高物価・ウォン安・高金利による複合危機の憂慮が高まり、韓国政府の「経済セールス」方法も大きく変わった。韓国の株式や債券に投資する外国機関投資家を対象にした説明会で「韓国の経済危機発生の可能性は低い」として、投資家を安心させることに乗り出した。
チュ・ギョンホ副首相兼企画財政部長官は11日(現地時間)、米ニューヨークのロッテニューヨークパレスホテルで韓国経済説明会を開いた。ゴールドマンサックス、ラザード、ブルックフィールド、ブラックロック、ブラックストーン、シティ、カーライルなどウォール街の主要投資会社の役員20人を対象に、投資の誘致に乗り出したのだ。今回の説明会は100人以上が参加した以前の説明会に比べ規模が大幅に縮小され、政府の広報より投資家の関心や疑問に応じることに焦点を合わせたのが特徴だ。2時間近く続いた説明会のうち、1時間30分以上を質問を聞いて答えることに費やした。発表者として立った企画財政部のキム・ソンウク国際経済管理官(次官補)も、海外投資家の懸念に対する政府の立場を主に紹介した。企画財政部は、韓国経済に提起される3つの質問として、経常収支の赤字・対外健全性・債務を挙げた。
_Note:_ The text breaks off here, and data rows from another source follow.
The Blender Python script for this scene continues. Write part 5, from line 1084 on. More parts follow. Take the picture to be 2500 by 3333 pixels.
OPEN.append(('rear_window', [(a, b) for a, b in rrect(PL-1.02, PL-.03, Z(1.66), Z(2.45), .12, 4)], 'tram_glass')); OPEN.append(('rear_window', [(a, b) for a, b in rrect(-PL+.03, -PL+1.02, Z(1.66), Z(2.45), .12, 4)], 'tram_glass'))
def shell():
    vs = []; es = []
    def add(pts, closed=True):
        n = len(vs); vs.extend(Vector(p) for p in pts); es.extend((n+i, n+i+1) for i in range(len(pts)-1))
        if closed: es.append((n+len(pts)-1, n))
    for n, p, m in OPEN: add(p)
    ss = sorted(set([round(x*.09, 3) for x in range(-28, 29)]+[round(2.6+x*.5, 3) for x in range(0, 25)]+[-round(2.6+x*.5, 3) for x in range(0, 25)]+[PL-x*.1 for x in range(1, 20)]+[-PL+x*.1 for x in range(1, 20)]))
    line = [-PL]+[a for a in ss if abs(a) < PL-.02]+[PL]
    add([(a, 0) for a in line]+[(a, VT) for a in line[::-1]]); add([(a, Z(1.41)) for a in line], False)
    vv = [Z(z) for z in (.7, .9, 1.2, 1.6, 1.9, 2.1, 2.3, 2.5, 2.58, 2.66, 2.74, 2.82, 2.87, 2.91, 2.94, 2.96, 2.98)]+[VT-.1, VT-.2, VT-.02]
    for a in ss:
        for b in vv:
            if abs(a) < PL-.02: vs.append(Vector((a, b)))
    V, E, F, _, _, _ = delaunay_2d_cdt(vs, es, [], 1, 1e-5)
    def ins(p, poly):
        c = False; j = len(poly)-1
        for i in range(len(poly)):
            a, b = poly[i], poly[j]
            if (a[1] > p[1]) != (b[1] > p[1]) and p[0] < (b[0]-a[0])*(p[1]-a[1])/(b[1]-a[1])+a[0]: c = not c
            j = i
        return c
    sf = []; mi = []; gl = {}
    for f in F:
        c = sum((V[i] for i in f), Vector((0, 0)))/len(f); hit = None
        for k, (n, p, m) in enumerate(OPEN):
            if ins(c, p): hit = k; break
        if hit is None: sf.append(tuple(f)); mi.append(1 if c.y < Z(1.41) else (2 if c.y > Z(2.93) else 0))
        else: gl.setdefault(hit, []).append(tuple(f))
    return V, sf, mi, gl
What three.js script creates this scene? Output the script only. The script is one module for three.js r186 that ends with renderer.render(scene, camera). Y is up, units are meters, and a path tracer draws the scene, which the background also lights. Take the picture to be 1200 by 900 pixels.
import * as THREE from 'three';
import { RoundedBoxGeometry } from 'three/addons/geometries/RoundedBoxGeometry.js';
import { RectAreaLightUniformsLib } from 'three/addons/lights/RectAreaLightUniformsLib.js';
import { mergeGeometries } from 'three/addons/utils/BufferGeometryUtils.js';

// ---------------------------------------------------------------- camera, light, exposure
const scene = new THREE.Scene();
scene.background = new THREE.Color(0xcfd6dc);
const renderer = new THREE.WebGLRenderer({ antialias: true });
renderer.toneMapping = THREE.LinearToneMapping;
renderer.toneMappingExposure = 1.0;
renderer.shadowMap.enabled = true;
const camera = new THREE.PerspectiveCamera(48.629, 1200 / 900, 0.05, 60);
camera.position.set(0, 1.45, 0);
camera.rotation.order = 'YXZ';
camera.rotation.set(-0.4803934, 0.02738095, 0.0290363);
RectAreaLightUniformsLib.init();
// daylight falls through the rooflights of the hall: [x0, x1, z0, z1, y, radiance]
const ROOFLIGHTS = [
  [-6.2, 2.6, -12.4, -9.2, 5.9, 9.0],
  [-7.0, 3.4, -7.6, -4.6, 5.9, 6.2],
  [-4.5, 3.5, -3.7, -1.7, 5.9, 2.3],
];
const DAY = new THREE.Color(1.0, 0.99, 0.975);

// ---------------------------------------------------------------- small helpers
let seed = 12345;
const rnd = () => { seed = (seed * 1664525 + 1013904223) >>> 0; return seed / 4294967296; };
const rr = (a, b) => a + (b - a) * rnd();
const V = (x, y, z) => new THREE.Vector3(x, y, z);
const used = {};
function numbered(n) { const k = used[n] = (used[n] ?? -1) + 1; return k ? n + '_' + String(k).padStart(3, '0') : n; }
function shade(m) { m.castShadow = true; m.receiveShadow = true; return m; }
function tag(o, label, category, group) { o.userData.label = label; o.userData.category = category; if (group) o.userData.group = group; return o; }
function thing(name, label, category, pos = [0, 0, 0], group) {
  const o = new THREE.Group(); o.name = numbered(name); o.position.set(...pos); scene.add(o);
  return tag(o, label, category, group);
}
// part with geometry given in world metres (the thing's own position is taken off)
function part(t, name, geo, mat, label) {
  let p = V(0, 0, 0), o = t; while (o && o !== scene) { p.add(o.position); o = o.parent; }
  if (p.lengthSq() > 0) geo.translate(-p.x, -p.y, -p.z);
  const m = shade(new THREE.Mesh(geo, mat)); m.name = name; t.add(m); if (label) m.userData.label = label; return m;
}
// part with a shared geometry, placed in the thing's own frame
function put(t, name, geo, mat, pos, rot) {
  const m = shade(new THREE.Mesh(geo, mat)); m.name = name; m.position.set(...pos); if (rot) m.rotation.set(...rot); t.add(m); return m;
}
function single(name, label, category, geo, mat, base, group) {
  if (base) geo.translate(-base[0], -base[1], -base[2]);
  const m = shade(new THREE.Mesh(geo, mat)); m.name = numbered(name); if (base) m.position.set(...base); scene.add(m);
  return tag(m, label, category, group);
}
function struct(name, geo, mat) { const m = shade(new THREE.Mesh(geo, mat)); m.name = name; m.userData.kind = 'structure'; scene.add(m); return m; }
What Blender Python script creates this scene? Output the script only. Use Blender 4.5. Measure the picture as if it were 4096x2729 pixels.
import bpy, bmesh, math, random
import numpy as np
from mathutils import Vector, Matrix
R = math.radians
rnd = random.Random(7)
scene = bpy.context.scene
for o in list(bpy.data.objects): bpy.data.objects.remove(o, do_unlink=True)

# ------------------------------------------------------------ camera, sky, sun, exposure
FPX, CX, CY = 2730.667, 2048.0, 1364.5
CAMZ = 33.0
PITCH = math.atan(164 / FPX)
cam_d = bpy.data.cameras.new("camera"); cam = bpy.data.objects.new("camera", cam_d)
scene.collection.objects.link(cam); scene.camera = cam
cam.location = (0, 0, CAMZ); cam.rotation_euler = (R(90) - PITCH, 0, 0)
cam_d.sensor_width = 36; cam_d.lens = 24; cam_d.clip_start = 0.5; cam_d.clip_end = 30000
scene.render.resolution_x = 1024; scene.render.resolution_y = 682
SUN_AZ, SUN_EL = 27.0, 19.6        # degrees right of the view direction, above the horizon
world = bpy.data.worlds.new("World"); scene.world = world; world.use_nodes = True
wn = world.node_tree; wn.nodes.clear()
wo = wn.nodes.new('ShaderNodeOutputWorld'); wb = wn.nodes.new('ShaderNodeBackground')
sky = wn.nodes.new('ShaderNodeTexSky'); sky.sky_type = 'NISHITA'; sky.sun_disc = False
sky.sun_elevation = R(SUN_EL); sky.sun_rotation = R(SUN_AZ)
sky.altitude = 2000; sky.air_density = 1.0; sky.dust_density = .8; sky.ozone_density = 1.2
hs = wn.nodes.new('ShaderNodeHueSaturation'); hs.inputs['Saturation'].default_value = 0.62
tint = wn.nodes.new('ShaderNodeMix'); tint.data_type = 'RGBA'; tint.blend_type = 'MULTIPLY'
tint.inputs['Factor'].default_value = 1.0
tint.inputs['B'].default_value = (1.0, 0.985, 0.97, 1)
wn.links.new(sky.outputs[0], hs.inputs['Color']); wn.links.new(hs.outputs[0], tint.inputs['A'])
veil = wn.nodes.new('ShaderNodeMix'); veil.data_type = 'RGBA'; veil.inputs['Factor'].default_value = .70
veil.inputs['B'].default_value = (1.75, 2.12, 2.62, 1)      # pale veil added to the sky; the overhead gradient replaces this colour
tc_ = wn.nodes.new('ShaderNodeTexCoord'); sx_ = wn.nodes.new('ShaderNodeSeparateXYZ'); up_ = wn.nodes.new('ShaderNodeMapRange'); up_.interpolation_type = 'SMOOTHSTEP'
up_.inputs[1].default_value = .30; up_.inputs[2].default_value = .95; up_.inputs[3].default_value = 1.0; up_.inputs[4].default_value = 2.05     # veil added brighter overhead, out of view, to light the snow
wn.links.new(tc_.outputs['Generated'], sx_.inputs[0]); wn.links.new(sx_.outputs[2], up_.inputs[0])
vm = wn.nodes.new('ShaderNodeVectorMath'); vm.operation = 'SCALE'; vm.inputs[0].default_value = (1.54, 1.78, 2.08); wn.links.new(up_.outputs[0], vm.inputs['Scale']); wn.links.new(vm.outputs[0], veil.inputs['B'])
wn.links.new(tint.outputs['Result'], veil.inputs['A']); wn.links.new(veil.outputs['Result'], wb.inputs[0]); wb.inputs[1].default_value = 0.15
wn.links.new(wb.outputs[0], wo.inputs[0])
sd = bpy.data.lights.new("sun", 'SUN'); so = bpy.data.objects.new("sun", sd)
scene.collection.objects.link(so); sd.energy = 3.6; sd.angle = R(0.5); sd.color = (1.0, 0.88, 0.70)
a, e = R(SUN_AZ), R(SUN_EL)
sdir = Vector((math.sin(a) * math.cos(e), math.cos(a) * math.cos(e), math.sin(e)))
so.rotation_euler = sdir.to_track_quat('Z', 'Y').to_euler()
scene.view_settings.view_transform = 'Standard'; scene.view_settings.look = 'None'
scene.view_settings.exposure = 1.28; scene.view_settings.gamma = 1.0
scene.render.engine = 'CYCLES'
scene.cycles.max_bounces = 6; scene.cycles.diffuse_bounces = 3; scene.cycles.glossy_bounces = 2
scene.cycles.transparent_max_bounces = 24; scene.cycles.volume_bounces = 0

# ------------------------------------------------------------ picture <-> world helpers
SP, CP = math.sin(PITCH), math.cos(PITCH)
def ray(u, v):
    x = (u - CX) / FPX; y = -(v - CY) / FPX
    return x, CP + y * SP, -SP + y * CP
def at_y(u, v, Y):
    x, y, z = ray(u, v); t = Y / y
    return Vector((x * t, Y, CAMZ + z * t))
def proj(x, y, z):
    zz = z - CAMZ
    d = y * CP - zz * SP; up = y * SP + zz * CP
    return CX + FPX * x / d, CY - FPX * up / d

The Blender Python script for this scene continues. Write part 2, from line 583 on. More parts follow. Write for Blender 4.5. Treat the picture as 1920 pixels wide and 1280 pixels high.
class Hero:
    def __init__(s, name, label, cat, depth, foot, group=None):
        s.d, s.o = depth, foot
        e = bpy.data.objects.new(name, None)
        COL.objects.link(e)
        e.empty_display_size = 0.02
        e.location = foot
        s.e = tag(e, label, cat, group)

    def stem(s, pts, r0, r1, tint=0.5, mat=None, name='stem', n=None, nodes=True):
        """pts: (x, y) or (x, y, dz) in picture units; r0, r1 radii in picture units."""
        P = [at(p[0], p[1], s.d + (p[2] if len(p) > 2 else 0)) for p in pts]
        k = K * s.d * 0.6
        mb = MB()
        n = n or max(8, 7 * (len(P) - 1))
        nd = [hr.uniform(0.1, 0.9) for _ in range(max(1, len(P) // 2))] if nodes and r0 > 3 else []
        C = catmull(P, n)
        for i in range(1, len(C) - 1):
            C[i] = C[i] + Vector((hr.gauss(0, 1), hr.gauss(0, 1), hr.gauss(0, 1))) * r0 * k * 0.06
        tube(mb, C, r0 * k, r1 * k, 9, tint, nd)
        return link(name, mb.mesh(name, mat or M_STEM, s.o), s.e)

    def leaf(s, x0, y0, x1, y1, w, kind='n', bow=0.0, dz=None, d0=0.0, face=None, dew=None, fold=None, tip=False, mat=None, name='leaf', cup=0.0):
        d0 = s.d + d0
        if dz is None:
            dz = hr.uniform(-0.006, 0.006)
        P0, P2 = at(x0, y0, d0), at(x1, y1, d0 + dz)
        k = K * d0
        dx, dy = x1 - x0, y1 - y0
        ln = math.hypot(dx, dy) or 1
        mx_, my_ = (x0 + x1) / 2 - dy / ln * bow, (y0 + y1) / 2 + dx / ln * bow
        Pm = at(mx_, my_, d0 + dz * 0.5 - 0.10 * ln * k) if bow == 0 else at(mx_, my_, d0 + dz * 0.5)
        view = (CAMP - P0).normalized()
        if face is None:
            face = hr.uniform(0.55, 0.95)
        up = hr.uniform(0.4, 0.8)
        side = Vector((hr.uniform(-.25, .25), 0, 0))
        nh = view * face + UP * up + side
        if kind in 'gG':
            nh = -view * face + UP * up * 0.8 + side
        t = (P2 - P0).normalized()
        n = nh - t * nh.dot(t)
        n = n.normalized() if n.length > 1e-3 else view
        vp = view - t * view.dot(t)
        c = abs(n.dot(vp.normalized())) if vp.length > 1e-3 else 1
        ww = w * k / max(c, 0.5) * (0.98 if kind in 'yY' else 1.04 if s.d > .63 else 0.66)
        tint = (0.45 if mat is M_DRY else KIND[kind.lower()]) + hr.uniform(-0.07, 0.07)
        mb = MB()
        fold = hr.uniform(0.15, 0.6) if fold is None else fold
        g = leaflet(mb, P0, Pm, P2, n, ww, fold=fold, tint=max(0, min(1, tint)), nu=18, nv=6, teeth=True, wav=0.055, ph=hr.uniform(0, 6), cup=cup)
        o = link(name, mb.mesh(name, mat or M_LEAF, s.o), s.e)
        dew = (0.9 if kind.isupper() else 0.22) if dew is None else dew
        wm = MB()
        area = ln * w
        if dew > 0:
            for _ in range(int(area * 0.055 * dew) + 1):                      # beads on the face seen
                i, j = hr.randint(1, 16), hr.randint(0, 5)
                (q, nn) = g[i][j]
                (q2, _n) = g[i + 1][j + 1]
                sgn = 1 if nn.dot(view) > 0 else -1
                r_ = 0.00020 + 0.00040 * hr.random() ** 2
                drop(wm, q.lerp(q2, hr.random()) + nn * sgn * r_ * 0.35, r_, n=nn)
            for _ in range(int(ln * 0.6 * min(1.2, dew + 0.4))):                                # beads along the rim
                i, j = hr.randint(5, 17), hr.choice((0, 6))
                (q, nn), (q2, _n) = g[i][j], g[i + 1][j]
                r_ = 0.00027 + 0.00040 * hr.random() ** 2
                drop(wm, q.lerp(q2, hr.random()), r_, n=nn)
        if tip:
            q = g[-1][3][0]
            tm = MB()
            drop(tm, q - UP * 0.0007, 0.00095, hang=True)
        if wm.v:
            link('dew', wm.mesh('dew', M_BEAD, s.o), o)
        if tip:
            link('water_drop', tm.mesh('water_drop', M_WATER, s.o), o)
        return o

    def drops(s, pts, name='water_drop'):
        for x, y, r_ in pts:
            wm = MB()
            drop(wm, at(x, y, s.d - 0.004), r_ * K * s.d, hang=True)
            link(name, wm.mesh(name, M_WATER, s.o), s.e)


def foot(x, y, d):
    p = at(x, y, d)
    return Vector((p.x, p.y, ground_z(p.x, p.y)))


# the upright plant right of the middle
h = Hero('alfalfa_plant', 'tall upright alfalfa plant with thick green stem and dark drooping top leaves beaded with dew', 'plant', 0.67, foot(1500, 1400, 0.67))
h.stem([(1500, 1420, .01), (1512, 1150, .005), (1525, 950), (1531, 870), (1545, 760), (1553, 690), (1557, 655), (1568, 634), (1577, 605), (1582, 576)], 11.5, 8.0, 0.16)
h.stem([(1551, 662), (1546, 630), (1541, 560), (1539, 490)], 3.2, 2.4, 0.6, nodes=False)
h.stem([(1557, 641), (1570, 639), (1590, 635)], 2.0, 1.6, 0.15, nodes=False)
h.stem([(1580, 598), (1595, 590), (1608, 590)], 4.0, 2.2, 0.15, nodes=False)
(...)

政府は、最近の経常収支および貿易収支の赤字を韓国経済の競争力低下につなげる見方には一線を引いた。世界的な景気低迷とエネルギー価格上昇の影響で、今年1~9月の貿易赤字(輸出額-輸入額)は289億ドルまで増えたが、サービス収支まで含めて国外での収入から海外への支出を差し引いた経常収支は、今年300~400億ドル程の黒字を出し、善戦するだろうということだ。韓国の経常収支の黒字規模は主要20カ国・地域(G20)の中で中国、ドイツなどに続き4番目に多く、ゴールドマンサックスなどのグローバル投資銀行(IB)が来年の韓国の経常黒字拡大を予想している点も根拠に挙げた。
対外健全性も良好だと強調した。例えば1997年のアジア通貨危機、2008年の金融危機当時はウォン安だけが進んだが、今は「キングドル」(グローバルなスーパードル高)の影響で、日本や欧州などの主要国の通貨価値が全て下落しているということだ。今年8月末基準で韓国は世界8位の外貨準備高や海外保有資産など衝撃緩衝装置が十分で、国債不渡りのリスクも低いと説明した。企画財政部は「韓国の対外債務は管理可能な水準であり、債務償還能力も安定的」と自評した。海外から調達した債務総額のうち、満期1年未満の短期外債の割合が2008年の51.7%から今年は27.8%に減少し、家計負債の増加傾向も明確に弱まったということだ。
政府は海外投資家に対して韓国経済の特徴を「忍耐と回復力」と紹介し、「世界経済の回復期が来れば、韓国が最も強く早く回復するだろう」と強調した。景気が底を打って上がる時、高い投資収益が期待できると広報したわけだ。海外投資家たちはこの日の説明会で、韓国政府のウォン安・高金利対応策、政府が見る適正ウォン-ドル相場などを質問したと企画財政部側は伝えた。これに対しチュ副首相は「外国為替市場については市場の需給を尊重するものの、過度な偏り現象が現れれば市場安定措置を施行するだろう」とし、具体的な為替水準にはついては確答を避けた。